Le rapport montre aussi que le gouvernement autoproclamé de Crimée a depuis peu légalisé les groupes de défense paramilitaire jusqu’alors «illégaux». Les autorités autorisent donc désormais d’anciens hors-la-loi à placer les habitants en détention et à perquisitionner leurs domiciles sans mandat. Ainsi, la grande part de la population qui se bat pour ses droits n’a plus aucun moyen de défense face à ces hommes. De facto, tous les articles de la Convention européenne des droits de l’homme ont été violés sans exception. Pour tenter de s’assurer que la population n’est ni oppressée, ni malmenée, et que ses droits fondamentaux ne sont pas niés, l’Ukraine en appelle désormais aux missions internationales en Crimée.

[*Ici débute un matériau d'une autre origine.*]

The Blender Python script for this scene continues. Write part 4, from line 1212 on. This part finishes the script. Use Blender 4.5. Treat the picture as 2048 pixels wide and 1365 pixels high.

Les contrôles des ukrainiens en Crimée ne cessent de se renforcer. Au cours des dernières semaines, un groupe de grimpeurs, parti faire de l’escalade en Crimée, a été arrêté et contrôlé par des civils. La police leur a par la suite expliqué que les citoyens de Crimée sont désormais autorisés à contrôler eux-mêmes toute personne qu’ils suspectent ou accusent d’activisme. Ici, c’est un tatouage représentant le Tryzub –symbole ukrainien, qui aurait éveillé les soupçons de citoyens lambda. Un nouveau décret a été voté pour réguler le droit de franchir la frontière. Désormais, les citoyens ukrainiens, s’ils ont et un passeport interne et un passeport externe, peuvent se rendre en Crimée sans autorisation officielle. Mais pour les étrangers, le contrôle s’est renforcé. Il ne leur est autorisé de franchir la frontière que s’ils ont de la famille ou des biens établis en Crimée, ou si ce voyage s’inscrit dans une optique de sécurité nationale pour l’Ukraine. La dernière façon pour les étrangers de pénétrer en Crimée depuis le territoire ukrainien est de faire partie d’un convoi ou d’une mission diplomatique. Ce décret ne donne pas les bases légales pour l’envoi en Crimée des défenseurs internationaux des droits de l’homme russes et biélorusses, ni même pour les avocats. Si ceux-ci reçoivent une permission du ministre de l’Intérieur ukrainien, ils seront automatiquement considérés comme hors-la-loi.